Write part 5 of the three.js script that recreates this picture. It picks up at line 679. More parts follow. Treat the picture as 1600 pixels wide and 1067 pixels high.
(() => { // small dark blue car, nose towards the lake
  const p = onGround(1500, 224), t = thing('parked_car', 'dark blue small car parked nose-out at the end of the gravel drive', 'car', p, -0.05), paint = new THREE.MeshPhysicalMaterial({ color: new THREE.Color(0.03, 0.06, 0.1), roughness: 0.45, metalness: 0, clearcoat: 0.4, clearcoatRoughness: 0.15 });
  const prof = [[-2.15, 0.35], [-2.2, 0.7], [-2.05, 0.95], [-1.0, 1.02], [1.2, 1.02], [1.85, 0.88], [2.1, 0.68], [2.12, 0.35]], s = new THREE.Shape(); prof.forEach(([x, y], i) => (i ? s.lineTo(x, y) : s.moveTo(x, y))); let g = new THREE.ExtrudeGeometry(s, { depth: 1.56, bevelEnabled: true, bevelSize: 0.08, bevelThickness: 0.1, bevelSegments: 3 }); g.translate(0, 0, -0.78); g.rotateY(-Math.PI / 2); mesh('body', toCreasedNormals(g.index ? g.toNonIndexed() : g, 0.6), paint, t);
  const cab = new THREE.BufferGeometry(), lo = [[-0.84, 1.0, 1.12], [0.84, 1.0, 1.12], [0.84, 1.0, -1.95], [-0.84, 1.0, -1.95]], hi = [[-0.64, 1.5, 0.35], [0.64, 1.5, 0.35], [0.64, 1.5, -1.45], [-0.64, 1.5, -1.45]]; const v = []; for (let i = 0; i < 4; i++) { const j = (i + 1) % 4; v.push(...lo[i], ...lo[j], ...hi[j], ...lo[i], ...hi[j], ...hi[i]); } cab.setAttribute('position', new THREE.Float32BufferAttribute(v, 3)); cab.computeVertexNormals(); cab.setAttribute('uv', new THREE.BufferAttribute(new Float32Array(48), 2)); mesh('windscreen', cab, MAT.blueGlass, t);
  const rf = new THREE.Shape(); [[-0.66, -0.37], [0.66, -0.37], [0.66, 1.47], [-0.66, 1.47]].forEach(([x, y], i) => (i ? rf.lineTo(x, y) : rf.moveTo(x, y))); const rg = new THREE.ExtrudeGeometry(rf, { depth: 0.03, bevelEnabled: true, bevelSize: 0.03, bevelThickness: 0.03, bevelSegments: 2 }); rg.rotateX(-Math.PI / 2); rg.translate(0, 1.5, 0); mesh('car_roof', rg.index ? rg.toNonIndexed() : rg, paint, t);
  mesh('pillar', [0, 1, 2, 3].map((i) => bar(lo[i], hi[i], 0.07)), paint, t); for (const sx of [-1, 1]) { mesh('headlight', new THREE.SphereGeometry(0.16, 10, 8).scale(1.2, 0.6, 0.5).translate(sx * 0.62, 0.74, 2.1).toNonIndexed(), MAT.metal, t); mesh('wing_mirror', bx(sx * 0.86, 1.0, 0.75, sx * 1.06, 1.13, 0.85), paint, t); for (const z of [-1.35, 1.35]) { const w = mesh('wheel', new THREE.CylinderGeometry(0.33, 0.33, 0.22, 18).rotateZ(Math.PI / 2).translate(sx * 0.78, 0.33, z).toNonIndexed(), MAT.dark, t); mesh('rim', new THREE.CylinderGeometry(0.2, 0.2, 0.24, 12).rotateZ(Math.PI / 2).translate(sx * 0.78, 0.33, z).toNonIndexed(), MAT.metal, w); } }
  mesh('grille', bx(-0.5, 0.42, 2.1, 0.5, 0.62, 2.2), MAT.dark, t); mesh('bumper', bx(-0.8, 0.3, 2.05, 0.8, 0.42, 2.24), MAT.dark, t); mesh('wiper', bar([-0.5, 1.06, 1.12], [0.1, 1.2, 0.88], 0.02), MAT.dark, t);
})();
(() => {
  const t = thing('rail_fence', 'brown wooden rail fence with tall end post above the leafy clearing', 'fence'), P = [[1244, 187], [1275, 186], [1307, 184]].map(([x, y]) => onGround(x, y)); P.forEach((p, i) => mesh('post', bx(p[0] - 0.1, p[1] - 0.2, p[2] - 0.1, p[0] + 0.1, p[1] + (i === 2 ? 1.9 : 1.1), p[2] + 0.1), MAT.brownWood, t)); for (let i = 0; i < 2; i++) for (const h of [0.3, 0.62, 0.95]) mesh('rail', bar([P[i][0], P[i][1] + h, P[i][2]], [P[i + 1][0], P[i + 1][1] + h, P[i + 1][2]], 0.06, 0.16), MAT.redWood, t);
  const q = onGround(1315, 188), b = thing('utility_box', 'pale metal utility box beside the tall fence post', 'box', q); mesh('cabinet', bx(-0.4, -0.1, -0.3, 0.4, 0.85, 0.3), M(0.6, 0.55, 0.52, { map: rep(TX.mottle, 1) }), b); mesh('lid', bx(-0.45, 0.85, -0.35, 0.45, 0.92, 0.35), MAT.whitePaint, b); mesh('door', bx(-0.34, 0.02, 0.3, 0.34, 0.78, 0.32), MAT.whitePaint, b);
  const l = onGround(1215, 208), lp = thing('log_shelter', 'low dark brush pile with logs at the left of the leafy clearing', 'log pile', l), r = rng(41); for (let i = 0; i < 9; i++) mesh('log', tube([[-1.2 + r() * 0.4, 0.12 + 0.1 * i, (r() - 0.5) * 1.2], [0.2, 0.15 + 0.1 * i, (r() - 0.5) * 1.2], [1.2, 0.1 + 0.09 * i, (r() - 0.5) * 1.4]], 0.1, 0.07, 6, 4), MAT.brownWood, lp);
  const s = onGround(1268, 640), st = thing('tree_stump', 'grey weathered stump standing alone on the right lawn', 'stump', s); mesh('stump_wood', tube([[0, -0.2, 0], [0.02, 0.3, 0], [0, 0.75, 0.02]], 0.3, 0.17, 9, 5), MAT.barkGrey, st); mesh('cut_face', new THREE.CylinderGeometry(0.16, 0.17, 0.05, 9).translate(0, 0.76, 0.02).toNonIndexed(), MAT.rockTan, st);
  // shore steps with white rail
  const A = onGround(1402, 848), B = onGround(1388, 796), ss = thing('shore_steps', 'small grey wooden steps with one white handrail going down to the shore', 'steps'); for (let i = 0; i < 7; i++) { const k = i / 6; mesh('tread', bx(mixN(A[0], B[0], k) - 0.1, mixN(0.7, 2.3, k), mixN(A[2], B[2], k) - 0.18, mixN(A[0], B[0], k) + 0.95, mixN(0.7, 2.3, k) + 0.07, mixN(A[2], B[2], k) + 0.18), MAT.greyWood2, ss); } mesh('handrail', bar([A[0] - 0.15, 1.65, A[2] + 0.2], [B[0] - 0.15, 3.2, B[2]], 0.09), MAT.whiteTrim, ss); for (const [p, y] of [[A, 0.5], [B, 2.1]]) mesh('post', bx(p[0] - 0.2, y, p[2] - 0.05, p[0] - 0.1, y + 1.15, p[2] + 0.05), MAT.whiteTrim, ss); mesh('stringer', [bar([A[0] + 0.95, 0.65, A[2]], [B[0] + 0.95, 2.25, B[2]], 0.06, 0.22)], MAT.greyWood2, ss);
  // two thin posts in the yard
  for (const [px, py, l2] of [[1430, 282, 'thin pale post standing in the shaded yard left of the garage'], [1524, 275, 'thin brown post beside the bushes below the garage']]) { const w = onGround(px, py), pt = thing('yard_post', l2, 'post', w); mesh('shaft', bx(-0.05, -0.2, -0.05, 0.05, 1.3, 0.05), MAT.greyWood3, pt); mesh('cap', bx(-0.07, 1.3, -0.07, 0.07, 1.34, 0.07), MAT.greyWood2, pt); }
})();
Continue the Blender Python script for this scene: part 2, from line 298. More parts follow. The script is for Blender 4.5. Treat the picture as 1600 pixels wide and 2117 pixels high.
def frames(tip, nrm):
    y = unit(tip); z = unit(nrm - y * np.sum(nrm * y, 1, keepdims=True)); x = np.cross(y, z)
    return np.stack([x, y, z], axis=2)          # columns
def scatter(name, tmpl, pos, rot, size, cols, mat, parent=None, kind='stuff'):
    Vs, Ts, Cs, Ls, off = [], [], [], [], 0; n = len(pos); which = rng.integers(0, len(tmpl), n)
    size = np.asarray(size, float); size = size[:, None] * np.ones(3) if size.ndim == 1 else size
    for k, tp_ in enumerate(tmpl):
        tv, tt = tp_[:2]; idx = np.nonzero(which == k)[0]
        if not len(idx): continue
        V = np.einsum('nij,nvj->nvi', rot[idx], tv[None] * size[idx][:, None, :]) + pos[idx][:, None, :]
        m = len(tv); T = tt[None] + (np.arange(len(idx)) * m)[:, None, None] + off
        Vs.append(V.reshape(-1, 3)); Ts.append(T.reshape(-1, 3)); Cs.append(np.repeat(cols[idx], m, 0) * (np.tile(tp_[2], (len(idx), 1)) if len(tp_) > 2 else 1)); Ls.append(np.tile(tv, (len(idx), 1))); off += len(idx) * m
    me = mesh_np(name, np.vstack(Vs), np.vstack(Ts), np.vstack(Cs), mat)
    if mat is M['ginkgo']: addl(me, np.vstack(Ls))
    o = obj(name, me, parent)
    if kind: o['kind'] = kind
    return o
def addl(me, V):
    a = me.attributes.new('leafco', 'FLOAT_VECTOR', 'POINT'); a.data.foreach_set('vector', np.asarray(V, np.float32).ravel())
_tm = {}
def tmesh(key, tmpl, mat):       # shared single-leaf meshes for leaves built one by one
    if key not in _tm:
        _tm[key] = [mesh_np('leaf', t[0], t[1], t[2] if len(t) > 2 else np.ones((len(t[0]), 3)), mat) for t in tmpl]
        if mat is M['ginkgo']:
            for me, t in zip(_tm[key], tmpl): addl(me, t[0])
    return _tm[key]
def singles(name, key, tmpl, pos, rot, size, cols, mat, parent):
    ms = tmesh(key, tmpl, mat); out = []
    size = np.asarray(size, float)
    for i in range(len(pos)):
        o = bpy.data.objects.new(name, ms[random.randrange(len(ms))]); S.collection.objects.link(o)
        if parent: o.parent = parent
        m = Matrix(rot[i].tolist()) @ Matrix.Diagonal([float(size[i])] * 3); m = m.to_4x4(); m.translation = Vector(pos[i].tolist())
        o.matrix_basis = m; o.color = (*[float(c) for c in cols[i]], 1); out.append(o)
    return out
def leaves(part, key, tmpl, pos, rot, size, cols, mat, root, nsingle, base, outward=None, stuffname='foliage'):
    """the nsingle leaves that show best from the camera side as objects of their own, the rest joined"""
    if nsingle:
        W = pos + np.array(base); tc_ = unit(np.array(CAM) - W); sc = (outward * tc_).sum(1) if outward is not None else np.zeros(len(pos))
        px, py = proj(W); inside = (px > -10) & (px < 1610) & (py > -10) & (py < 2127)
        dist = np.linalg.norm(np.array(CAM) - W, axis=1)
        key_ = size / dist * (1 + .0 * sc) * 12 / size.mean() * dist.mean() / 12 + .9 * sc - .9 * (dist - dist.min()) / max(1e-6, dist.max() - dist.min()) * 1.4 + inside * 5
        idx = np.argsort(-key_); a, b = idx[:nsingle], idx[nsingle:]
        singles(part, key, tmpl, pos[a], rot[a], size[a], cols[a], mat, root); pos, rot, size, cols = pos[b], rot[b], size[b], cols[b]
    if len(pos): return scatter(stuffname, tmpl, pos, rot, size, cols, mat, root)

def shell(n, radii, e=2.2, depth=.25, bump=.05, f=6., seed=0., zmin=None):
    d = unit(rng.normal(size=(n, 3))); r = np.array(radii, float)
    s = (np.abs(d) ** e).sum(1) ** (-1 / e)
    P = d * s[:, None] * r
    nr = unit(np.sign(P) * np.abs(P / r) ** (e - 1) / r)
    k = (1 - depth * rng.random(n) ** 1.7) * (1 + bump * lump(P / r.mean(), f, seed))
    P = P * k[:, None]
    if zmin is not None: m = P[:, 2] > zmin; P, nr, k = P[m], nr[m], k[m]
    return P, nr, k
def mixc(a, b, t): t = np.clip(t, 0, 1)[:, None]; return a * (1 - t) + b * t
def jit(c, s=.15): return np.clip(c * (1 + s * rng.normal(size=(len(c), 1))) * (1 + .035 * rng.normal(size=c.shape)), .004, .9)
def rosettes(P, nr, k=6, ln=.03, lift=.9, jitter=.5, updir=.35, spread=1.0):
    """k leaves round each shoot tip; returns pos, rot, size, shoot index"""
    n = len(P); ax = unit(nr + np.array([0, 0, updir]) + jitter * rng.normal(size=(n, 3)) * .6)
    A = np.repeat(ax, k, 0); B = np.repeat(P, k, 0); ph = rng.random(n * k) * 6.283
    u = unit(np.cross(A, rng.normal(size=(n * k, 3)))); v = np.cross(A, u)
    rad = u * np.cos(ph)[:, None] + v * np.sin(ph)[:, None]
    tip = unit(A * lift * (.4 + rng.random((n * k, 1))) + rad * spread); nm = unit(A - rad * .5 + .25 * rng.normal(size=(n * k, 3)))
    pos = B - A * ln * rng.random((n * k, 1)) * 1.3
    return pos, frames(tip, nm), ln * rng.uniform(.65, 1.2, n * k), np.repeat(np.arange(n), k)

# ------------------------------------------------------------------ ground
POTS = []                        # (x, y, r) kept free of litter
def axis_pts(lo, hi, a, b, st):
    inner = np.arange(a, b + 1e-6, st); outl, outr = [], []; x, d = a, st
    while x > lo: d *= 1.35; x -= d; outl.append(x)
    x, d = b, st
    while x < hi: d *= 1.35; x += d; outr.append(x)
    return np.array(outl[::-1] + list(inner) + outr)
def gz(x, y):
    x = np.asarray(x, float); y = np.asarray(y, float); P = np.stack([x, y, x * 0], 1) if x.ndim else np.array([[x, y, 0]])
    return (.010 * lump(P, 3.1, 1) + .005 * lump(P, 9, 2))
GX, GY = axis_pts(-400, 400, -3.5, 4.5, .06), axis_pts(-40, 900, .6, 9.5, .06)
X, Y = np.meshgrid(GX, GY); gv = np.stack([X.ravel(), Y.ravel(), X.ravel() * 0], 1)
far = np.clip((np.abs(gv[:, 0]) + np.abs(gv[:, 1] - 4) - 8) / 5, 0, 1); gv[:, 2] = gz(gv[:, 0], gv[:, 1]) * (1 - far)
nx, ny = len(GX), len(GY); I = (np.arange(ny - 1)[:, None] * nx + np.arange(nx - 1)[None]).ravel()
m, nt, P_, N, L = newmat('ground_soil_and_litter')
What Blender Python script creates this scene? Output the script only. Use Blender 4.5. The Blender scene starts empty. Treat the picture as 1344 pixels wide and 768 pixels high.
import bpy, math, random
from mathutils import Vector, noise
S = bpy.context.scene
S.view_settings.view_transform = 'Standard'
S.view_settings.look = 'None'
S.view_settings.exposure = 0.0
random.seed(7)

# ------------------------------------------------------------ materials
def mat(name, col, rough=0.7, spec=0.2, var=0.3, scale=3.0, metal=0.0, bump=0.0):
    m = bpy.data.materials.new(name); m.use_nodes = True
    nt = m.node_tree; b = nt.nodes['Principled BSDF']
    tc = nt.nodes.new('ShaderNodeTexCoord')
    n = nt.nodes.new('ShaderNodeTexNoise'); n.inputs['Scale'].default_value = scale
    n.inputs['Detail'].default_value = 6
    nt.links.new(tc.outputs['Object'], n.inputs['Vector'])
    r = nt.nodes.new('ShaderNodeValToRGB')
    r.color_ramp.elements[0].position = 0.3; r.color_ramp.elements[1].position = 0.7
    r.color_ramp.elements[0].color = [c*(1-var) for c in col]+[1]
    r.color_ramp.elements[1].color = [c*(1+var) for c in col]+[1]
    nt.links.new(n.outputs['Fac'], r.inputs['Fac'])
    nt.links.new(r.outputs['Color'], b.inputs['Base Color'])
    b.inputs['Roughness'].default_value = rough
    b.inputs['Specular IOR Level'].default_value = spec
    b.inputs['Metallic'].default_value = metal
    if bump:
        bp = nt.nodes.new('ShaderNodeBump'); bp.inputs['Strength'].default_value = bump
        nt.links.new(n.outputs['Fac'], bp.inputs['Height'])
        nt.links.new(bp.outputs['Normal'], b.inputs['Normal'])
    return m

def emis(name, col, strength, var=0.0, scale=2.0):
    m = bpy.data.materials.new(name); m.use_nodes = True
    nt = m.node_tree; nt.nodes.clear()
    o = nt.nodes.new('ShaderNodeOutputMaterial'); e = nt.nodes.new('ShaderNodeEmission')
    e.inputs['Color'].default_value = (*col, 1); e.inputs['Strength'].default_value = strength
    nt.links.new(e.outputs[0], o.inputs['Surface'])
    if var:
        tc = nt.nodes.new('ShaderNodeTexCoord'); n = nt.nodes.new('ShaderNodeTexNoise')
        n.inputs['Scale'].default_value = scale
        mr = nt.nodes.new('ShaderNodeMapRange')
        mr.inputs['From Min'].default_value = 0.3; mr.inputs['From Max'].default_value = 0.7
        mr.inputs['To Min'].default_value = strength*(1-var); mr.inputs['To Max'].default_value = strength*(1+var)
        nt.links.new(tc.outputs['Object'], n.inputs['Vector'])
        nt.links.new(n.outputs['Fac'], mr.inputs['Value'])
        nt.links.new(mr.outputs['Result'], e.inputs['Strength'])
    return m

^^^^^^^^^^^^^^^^

Objective – Both the line with "What Blender Python" and the line with "random.seed(7)" belong in the answer; write them out exactly, with every line between.

Exercise answer –
What Blender Python script creates this scene? Output the script only. Use Blender 4.5. The Blender scene starts empty. Treat the picture as 1344 pixels wide and 768 pixels high.
import bpy, math, random
from mathutils import Vector, noise
S = bpy.context.scene
S.view_settings.view_transform = 'Standard'
S.view_settings.look = 'None'
S.view_settings.exposure = 0.0
random.seed(7)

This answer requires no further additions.